## Work to complete
State the number of lines that include the string "empty", and write nothing else.

(3D scene scripts)
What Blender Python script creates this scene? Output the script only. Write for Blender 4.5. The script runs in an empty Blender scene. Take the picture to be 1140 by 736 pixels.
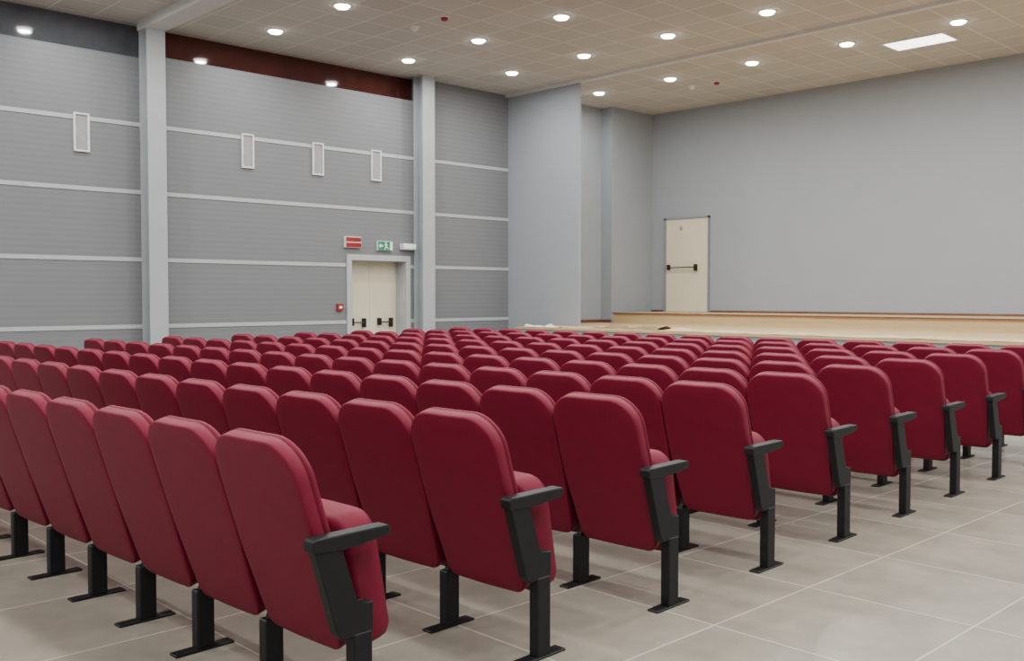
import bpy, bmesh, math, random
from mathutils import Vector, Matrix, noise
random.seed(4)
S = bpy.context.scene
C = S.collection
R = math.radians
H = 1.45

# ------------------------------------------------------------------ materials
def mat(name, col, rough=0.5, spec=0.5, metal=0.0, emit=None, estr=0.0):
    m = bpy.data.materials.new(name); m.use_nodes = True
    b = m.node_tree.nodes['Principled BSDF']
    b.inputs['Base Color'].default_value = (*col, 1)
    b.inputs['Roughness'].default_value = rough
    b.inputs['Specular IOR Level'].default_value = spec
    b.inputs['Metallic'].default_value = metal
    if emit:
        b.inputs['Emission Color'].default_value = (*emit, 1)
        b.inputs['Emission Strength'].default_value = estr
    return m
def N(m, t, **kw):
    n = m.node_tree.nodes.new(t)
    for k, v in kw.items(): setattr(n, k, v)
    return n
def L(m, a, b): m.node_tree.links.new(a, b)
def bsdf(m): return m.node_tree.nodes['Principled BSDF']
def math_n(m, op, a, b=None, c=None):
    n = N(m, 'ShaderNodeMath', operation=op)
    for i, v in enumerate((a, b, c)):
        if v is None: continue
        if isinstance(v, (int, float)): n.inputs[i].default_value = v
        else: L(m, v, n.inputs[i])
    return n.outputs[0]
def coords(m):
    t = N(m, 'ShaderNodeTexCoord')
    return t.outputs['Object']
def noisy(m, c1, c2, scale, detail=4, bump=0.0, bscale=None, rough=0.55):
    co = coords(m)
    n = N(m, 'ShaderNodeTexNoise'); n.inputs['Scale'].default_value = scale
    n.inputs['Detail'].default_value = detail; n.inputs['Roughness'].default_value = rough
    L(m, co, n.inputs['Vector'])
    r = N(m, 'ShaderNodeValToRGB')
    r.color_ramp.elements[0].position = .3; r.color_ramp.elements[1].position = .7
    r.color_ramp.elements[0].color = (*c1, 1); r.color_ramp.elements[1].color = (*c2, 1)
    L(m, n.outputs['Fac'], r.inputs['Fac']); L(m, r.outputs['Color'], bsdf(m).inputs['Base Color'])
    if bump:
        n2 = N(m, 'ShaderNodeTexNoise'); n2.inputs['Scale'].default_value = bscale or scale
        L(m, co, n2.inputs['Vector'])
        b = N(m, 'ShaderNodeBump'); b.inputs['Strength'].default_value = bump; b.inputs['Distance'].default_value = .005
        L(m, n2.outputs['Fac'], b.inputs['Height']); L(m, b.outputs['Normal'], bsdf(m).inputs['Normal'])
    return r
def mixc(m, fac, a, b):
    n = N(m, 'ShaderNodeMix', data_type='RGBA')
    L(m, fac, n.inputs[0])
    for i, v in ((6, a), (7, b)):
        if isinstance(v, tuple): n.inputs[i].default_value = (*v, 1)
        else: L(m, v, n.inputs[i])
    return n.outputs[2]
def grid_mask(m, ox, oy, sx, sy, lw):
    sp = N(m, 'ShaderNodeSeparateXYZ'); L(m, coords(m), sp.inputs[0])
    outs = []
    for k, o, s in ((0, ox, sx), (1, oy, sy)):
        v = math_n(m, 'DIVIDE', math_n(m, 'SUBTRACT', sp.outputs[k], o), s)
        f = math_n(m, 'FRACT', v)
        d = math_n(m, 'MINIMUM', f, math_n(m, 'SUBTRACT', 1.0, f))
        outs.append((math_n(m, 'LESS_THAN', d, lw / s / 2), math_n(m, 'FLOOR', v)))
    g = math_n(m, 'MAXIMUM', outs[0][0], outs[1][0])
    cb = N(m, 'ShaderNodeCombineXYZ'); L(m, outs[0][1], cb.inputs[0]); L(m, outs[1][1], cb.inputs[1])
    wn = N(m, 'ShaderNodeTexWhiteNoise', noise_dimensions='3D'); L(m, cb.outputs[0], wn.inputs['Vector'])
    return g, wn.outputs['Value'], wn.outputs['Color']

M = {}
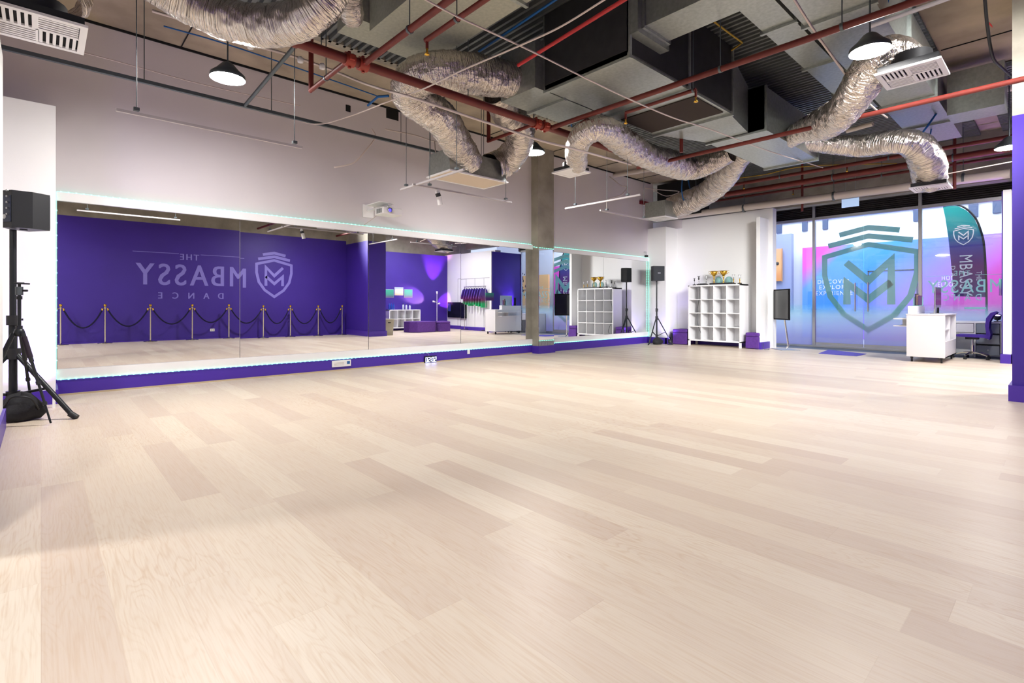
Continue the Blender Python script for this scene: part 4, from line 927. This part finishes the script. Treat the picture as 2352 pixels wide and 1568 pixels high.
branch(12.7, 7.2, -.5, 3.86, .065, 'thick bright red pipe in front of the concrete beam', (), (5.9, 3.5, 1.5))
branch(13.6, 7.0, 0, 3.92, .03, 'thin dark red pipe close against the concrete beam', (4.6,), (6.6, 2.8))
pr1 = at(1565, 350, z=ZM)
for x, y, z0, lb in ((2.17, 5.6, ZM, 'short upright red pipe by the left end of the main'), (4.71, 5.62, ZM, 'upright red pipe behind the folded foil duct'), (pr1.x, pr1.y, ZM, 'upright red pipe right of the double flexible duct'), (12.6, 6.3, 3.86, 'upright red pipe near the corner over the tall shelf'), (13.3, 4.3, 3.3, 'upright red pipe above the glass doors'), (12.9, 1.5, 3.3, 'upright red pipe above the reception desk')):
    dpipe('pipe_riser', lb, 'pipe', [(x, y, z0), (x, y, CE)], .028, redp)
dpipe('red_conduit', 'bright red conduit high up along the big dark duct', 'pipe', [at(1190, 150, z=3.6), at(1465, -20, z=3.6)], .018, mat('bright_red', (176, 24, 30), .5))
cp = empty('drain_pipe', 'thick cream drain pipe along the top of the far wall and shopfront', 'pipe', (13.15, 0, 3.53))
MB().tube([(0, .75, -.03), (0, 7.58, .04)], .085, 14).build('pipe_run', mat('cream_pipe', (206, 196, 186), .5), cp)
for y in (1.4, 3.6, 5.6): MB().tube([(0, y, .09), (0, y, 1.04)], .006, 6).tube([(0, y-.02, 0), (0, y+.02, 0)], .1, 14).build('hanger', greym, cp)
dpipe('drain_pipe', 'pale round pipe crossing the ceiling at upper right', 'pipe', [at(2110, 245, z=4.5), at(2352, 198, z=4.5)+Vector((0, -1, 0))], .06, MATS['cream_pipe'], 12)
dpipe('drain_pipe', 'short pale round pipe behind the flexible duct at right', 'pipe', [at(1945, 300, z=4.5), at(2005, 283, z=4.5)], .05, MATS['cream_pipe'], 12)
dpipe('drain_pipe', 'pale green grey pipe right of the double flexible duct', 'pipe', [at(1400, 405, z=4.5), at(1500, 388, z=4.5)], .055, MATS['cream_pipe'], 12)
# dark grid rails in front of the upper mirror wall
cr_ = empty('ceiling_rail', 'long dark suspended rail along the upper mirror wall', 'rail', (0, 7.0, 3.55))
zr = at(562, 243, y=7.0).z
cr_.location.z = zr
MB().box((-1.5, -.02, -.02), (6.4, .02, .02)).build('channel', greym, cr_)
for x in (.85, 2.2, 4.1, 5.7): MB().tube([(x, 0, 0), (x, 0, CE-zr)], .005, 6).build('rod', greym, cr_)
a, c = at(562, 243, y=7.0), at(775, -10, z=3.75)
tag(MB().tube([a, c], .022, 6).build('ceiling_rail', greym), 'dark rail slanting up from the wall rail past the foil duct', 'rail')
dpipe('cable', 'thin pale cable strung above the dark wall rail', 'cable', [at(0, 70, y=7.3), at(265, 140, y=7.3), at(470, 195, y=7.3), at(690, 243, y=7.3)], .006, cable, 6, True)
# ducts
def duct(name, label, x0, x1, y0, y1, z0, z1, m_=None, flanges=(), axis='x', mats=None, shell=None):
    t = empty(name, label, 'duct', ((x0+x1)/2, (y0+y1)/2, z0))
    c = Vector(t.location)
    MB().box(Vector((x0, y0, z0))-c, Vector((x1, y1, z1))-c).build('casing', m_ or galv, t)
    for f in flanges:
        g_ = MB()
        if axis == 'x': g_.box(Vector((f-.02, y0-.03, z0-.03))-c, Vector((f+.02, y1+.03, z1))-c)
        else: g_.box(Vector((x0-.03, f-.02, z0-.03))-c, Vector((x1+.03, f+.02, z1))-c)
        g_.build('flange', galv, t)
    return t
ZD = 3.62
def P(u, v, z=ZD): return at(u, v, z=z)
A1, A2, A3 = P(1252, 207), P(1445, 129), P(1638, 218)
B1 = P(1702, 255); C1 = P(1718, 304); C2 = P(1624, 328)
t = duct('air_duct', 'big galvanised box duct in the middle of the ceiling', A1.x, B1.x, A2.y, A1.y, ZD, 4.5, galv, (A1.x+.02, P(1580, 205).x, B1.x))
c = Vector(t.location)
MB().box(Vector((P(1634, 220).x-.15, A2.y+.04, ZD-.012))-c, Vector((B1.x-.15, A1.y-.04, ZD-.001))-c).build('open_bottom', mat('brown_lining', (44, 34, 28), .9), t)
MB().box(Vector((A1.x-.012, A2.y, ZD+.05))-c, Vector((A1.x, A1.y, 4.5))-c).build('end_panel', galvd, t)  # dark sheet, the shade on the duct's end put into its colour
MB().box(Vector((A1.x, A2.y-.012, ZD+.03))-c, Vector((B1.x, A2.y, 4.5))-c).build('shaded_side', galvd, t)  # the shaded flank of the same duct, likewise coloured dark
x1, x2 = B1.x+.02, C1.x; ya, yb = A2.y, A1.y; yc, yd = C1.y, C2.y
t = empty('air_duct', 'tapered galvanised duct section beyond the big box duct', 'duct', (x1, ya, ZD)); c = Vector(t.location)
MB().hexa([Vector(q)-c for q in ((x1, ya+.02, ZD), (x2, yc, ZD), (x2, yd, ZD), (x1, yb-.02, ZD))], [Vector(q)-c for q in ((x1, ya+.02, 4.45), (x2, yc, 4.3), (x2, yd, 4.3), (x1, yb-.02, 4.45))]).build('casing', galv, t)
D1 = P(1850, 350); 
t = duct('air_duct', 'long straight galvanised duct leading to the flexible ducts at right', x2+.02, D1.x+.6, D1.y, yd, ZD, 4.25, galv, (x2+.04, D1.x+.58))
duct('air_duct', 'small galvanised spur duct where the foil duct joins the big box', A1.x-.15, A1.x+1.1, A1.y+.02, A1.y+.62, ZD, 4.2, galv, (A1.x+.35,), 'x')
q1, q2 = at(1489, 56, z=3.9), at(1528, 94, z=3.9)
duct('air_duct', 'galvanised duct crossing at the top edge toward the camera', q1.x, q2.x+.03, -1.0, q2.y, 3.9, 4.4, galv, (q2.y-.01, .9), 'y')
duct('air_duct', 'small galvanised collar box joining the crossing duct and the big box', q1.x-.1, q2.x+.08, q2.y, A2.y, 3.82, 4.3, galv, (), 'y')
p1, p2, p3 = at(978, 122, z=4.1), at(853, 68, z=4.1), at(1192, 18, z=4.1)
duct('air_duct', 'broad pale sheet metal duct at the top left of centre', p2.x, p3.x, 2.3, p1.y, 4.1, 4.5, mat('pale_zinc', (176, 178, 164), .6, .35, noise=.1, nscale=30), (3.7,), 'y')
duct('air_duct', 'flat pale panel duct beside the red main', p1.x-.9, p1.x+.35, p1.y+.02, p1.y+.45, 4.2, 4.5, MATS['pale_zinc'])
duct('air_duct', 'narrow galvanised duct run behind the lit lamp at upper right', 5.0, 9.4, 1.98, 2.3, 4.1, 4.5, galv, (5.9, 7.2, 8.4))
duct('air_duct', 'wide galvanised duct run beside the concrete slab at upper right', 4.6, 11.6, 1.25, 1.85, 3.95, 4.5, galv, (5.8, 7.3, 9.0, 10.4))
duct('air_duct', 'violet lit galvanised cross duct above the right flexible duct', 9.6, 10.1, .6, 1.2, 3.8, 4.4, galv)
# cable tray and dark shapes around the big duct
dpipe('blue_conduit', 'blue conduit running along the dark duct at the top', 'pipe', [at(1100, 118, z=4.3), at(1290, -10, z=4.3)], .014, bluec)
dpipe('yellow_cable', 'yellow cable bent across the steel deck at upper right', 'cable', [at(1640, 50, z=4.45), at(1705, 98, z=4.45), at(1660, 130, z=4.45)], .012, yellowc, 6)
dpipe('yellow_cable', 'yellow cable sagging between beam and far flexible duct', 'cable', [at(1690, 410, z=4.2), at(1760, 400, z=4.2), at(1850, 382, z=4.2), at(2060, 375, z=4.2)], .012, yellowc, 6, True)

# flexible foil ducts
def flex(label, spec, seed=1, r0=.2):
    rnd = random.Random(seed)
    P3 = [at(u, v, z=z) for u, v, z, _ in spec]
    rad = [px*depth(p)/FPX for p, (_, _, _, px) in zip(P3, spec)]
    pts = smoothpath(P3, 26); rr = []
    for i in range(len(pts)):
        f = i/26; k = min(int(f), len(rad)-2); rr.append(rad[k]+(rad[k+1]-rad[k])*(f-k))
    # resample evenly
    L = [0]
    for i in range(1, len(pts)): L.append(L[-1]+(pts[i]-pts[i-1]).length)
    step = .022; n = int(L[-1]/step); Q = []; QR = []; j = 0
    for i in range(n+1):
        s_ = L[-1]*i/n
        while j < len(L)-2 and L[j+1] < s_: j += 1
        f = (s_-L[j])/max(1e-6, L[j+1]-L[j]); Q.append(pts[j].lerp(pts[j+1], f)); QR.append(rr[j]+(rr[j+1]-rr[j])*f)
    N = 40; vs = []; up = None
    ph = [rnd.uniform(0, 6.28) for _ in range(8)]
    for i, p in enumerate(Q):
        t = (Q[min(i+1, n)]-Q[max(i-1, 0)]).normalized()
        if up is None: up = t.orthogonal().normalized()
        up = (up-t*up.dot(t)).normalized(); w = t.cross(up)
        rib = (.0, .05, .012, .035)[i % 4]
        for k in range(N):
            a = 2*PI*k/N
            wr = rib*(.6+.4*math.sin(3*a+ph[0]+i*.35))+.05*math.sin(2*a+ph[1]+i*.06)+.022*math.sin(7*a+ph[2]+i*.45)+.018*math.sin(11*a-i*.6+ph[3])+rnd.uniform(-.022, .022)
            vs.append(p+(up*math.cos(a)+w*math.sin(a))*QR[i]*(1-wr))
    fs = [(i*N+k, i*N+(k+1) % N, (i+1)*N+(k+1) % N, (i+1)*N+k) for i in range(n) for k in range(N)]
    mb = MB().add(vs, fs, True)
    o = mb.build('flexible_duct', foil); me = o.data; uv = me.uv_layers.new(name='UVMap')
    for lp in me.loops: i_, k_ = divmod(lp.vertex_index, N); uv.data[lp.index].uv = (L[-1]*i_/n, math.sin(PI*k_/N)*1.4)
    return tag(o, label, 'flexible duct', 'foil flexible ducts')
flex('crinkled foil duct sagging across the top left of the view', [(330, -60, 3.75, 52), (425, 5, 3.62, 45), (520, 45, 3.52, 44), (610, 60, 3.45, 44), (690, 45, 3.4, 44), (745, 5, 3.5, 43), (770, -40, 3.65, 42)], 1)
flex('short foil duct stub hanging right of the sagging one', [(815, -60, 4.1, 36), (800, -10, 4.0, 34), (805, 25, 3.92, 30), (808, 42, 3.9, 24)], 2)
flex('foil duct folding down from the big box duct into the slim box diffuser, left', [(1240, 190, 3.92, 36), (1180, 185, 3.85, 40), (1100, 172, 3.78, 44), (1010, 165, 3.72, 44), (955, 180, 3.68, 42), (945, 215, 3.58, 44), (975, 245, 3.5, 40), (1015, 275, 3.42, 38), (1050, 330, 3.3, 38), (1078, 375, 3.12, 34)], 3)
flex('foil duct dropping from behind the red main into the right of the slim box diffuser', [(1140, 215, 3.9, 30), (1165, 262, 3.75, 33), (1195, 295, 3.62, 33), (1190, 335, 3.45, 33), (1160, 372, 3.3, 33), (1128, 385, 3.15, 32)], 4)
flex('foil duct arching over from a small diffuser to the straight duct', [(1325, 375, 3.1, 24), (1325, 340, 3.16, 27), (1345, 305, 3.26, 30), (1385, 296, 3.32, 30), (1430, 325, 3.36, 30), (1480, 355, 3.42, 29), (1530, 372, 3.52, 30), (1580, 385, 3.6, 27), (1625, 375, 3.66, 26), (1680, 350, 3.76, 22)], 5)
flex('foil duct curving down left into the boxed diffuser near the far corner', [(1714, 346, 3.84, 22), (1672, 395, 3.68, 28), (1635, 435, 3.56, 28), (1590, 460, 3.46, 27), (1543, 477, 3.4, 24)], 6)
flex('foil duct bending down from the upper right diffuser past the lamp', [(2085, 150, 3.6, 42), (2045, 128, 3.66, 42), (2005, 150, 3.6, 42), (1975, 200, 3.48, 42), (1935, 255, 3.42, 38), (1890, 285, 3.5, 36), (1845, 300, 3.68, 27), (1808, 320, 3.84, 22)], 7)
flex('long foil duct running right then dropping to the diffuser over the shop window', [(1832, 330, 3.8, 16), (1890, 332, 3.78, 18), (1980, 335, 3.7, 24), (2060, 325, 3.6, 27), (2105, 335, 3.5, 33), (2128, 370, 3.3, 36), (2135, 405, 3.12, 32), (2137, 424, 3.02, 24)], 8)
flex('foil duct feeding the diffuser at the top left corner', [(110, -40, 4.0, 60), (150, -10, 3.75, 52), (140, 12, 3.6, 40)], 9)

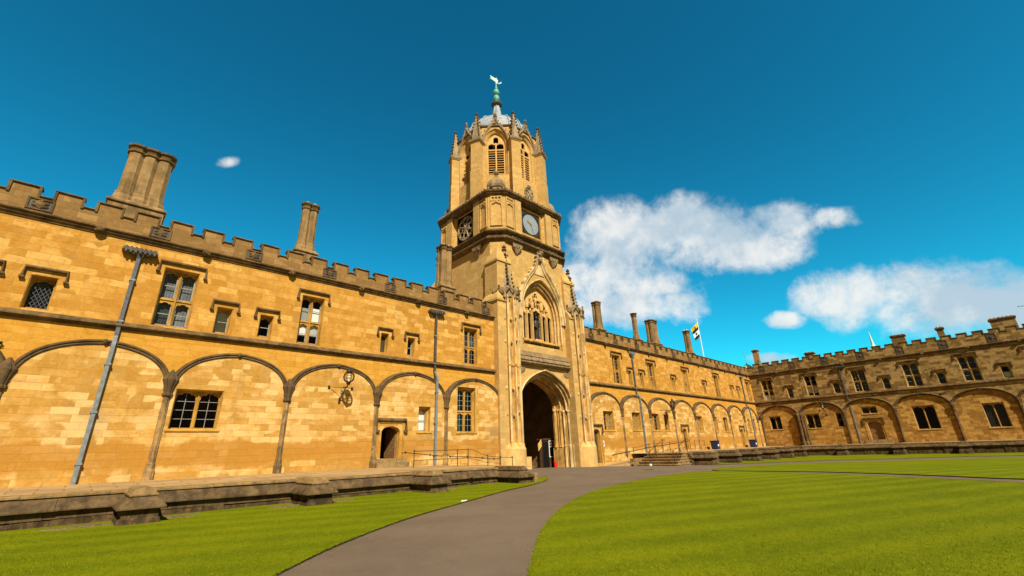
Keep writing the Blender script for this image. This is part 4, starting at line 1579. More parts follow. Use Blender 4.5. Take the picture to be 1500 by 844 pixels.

## Output of the task
5